This is being written on a Mac. For my entire life, I had had PCs, giant towers of clicking, whirring parts made out of a special alloy that emitted pheromones to all the dust in the area; no mater how many times you cleaned them, they were always filthy within seconds.

Not that I treated the insides any better: I killed every machine in my presence, through a campaign of benign neglect and increasingly reckless ideas about the location of the line between “Relatively safe to download,” and “You’re gonna download this? What are you, an asshole?” Death could not have been more inevitable had you given a kitten to Keith Godchaux.
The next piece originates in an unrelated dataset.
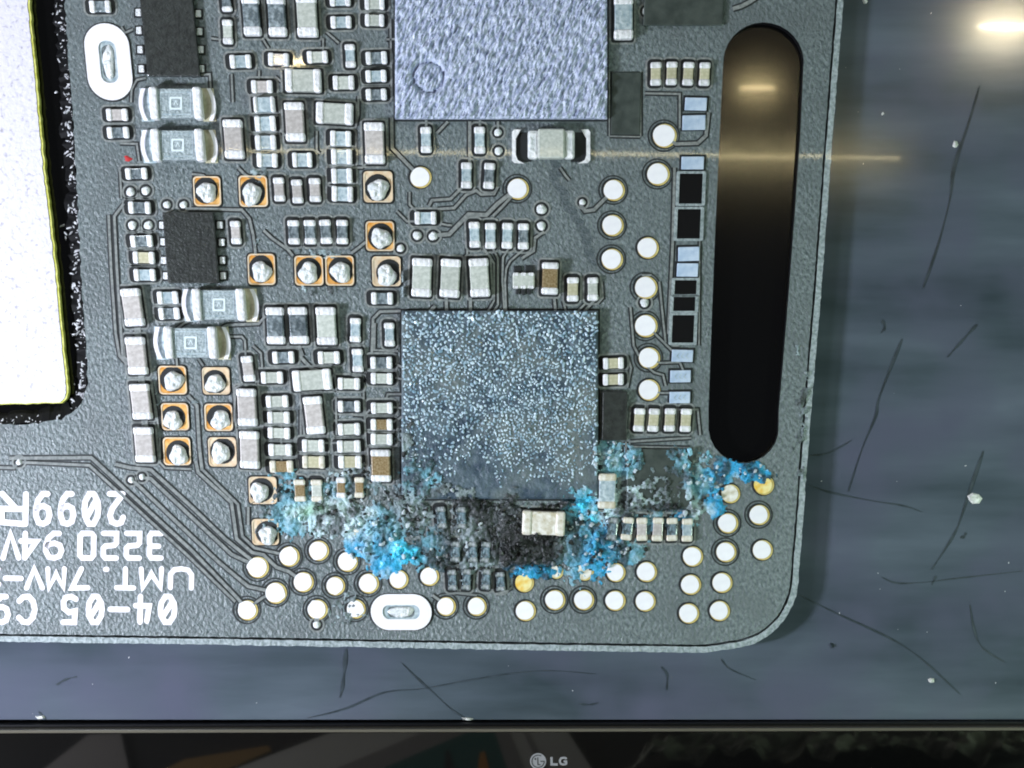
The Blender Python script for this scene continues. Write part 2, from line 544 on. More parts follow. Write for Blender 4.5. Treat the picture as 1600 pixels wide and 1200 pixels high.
# rough broken edge of the large cut-out
cv, cf = [], []
cj = jitter(cut, 2.5)
for i, (x, y) in enumerate(cj):
    j = min(i + 1, len(cj) - 1); k = max(i - 1, 0)
    t = Vector((cj[j][0] - cj[k][0], cj[j][1] - cj[k][1])).normalized()
    nx, ny = t.y, -t.x        # towards the opening (left / up)
    w = random.uniform(18, 26)
    s = -1 if (nx > 0 and y < 640) else 1
    q = (x + s * nx * w, y + s * ny * w)
    cv += [(*L(x, y), -1.5), (*L(*q), -BT - 1.0)]
for i in range(len(cj) - 1):
    cf.append((2 * i, 2 * i + 1, 2 * i + 3, 2 * i + 2))
obj("cutout_chamfer", mesh_from(cv, cf, "contact_black"), board)
items = []
for k in range(520):
    i = random.randrange(len(cj) - 1)
    x, y = cj[i]
    d = abs(random.gauss(0, 1)) * 9
    if y < 635:
        q = (x - d - random.uniform(0, 3) + random.uniform(-1, 1), y + random.uniform(-5, 5))
    else:
        q = (x + random.uniform(-5, 5), y - d * 0.6)
    r = random.uniform(0.8, 2.6)
    items.append((*L(*q), -1.5 - d * 0.55, r * 0.7, r * random.uniform(0.8, 2.2), r * 0.6))
e = obj("edge_crumbs", pebbles(items, m="crumb", wob=0.4), board)
e["kind"] = "stuff"

# ---- copper traces: raised, mask-covered strips on a wider dark ribbon that paints their edge shade
TR = [
    ([(15, 716), (143, 715), (200, 768), (300, 860), (372, 935), (384, 950)], 5),
    ([(-20, 730), (22, 731), (30, 722), (140, 727), (196, 778), (296, 870), (368, 940)], 4),
    ([(204, 749), (215, 757), (262, 802), (342, 878), (388, 916), (428, 925)], 5),
    ([(222, 746), (236, 748), (300, 808), (362, 866), (400, 884)], 5),
    ([(180, 725), (205, 731), (236, 734), (300, 792), (352, 842), (390, 872), (402, 884)], 5),
    ([(306, 720), (310, 738), (362, 785), (370, 842), (394, 863), (412, 867), (432, 886), (452, 893), (472, 908)], 5),
    ([(318, 735), (372, 788), (379, 838), (398, 856), (450, 868)], 4),
    ([(388, 792), (388, 820)], 4),
    ([(194, 318), (179, 338), (183, 420), (188, 500), (192, 556), (205, 568)], 4),
    ([(170, 336), (174, 420), (181, 520), (187, 556), (200, 570)], 4),
    ([(290, 326), (378, 328), (390, 342), (396, 368), (400, 400)], 4),
    ([(300, 118), (328, 116), (331, 160)], 3),
    ([(362, 116), (364, 160)], 3),
    ([(190, 42), (195, 52), (208, 46)], 3), ([(205, 160), (206, 140), (214, 125), (228, 122)], 3),
    ([(188, 224), (214, 225), (218, 252)], 3),
    ([(188, 268), (190, 310)], 3),
    ([(612, 184), (613, 232), (652, 272)], 5),
    ([(734, 190), (734, 258)], 5),
    ([(700, 190), (683, 208)], 4), ([(666, 188), (666, 200)], 4), ([(750, 188), (750, 200)], 4), ([(778, 190), (778, 204)], 4),
    ([(670, 322), (675, 313), (704, 311), (718, 297), (727, 288)], 4),
    ([(684, 327), (710, 325), (728, 305), (744, 298), (752, 304), (772, 303), (778, 292)], 4),
    ([(680, 368), (702, 366), (732, 335), (760, 336), (778, 318), (806, 296)], 6),
    ([(770, 338), (786, 322), (806, 300)], 4),
    ([(756, 388), (766, 402), (772, 412), (772, 470), (762, 487)], 3),
    ([(770, 388), (778, 404), (778, 476), (771, 487)], 3),
    ([(795, 388), (786, 402), (785, 440), (788, 487)], 3),
    ([(818, 390), (797, 408), (791, 420), (789, 440), (791, 487)], 3),
    ([(850, 362), (836, 372), (834, 392), (815, 404)], 4),
    ([(958, 299), (944, 312), (928, 328), (914, 330), (907, 320), (911, 313)], 5),
    ([(1010, 510), (1024, 522), (1050, 548)], 3),
    ([(1015, 562), (1032, 567), (1062, 566), (1068, 580)], 3),
    ([(1010, 572), (1022, 582), (1036, 586), (1040, 603)], 3),
    ([(1020, 612), (1034, 614), (1048, 614)], 3),
    ([(1054, 262), (1051, 380), (1044, 522)], 4),
    ([(1040, 216), (1056, 225), (1090, 224), (1103, 212), (1107, 176)], 5),
    ([(1008, 146), (1062, 147), (1062, 200)], 3),
    ([(1050, 540), (1062, 540)], 3),
    ([(626, 486), (594, 487), (583, 498), (581, 552)], 4),
    ([(586, 505), (585, 547), (622, 549)], 3),
    ([(300, 500), (288, 505), (276, 514)], 3),
    ([(346, 512), (356, 508), (404, 506), (415, 494)], 4),
    ([(358, 526), (378, 526), (383, 532), (384, 556)], 3),
    ([(275, 548), (277, 572)], 3),
    ([(468, 540), (470, 558), (486, 575), (500, 580)], 5),
    ([(294, 618), (308, 634), (312, 700), (316, 735)], 5),
    ([(250, 684), (250, 722), (258, 731), (300, 733)], 3),
    ([(552, 648), (570, 649), (578, 640)], 3),
    ([(618, 568), (630, 575)], 3), ([(604, 622), (606, 616), (628, 616)], 3), ([(614, 636), (630, 638)], 3), ([(618, 590), (630, 593)], 3),
    ([(614, 660), (630, 650)], 3),
    ([(508, 692), (530, 692)], 3), ([(440, 640), (440, 720)], 3),
    ([(697, 465), (698, 487)], 5), ([(735, 465), (735, 487)], 5), ([(680, 478), (668, 490)], 5), ([(866, 466), (868, 487)], 4),
    ([(912, 488), (928, 470), (938, 465)], 4), ([(902, 487), (914, 475)], 3),
    ([(215, 512), (216, 528)], 10), ([(221, 587), (222, 602)], 10), ([(226, 657), (227, 668)], 10), ([(390, 663), (391, 674)], 10),
    ([(412, 360), (425, 372), (450, 390), (458, 400)], 4),
    ([(550, 395), (562, 386), (572, 378)], 4),
    ([(1145, 14), (1158, 10), (1170, 4), (1185, -6)], 6),
    ([(410, 60), (420, 76)], 3), ([(510, 50), (530, 68)], 3),
    ([(430, 925), (410, 934), (395, 945)], 4),
    ([(985, 698), (1078, 700)], 3), ([(978, 690), (978, 720)], 3),
    ([(676, 930), (690, 940)], 4), ([(710, 926), (745, 930)], 3), ([(775, 928), (790, 924), (800, 918)], 3),
    ([(495, 955), (495, 975)], 8),
    ([(330, 285), (318, 274), (300, 272)], 3), ([(372, 262), (384, 274), (398, 280)], 4), ([(505, 60), (505, 78)], 3), ([(430, 120), (440, 128)], 3),
    ([(560, 150), (560, 180), (556, 196)], 3), ([(610, 30), (612, 150)], 3), ([(495, 205), (495, 236), (500, 240)], 3), ([(440, 205), (446, 212)], 3),
    ([(550, 262), (566, 262), (572, 256)], 3), ([(640, 300), (640, 320), (650, 330)], 3), ([(620, 330), (636, 346), (648, 346)], 3), ([(875, 262), (884, 275), (890, 282)], 3),
    ([(690, 350), (700, 352), (706, 352)], 3), ([(730, 388), (730, 398), (724, 404)], 3), ([(880, 470), (884, 486)], 3), ([(940, 440), (942, 465), (934, 474)], 3),
    ([(980, 556), (986, 575), (980, 606)], 3), ([(470, 545), (474, 556)], 3), ([(395, 540), (408, 552), (410, 576)], 3), ([(470, 640), (470, 680)], 3),
    ([(525, 620), (526, 680)], 3), ([(568, 612), (572, 700)], 3), ([(310, 560), (318, 572)], 3), ([(236, 600), (244, 640), (248, 670)], 3), ([(380, 600), (368, 606), (366, 660)], 3),
    ([(1003, 430), (1018, 430)], 3), ([(985, 480), (990, 540), (998, 556)], 3), ([(1030, 440), (1036, 500), (1040, 535)], 3), ([(985, 690), (1080, 684)], 3),
    ([(640, 60), (604, 62)], 3), ([(330, 60), (346, 62)], 3), ([(405, 110), (405, 124)], 3), ([(1050, 640), (1090, 640), (1094, 680)], 3), ([(1094, 270), (1092, 540)], 2),
    ([(953, 213), (1000, 214)], 2), ([(952, 112), (952, 213)], 2), ([(1001, 112), (1001, 213)], 2),
]
for pts, w in TR:
    P = toL(pts)
    v1, f1 = ribbon(P, w + 5.0, 0.05, 0.5)
    v2, f2 = ribbon(P, w, 0.1, 1.6)
    V, F, MI = join([(v1, f1, 0), (v2, f2, 1)])
    me = mesh_from(V, F)
    me.materials.append(MATS["groove"]); me.materials.append(MATS["trace_mask"])
    me.polygons.foreach_set("material_index", MI)
    obj("trace", me, board)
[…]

But the new machine is pretty and inside it are the souls of all the young Chinese women who threw themselves off buildings in its honor.  (That’s one possible interpretation of reality. It’s more glorious to believe that than the fact that, to knock a couple of hundred bucks off a toy, we work people to death.)

The Dead and computers is a two-headed topic.  There’s: How did the Dead use computers; and, How do we use computers to experience the Dead?

The band’s use of computers was the answer to a question that hadn’t been asked. No one–not one single person–was sitting through, say, The Other One from 1/22/78 and thinking to himself, “You know what would make this better? If Bobby was playing his part in a tinny marimba sound.”

Think of the boredom this MIDI nonsense tried to cover up. Speaking of TOO, they played it 600 times. picture that 450th time: it’s July in New Jersey, and they’re men in their 40’s singing about some guy they knew when they were 19. You’d be gagging for a flute sound, as well.

(And we have to stop calling things MIDI, too. MIDI is the language used to trigger the synth sounds; it’s like referring to the internet as the HTML.)

As for us, the computers have made being an Enthusiast just exactly perfect. Every single note the Dead ever played online, for your perusal and cataloguing. By now, we all should have heard everything and made up our top ten lists for every single song. It’s not like there’s a another version of Bird Song out there that’s even more mind-blowing, is there?

I’ll just check real quickly.  Be right back.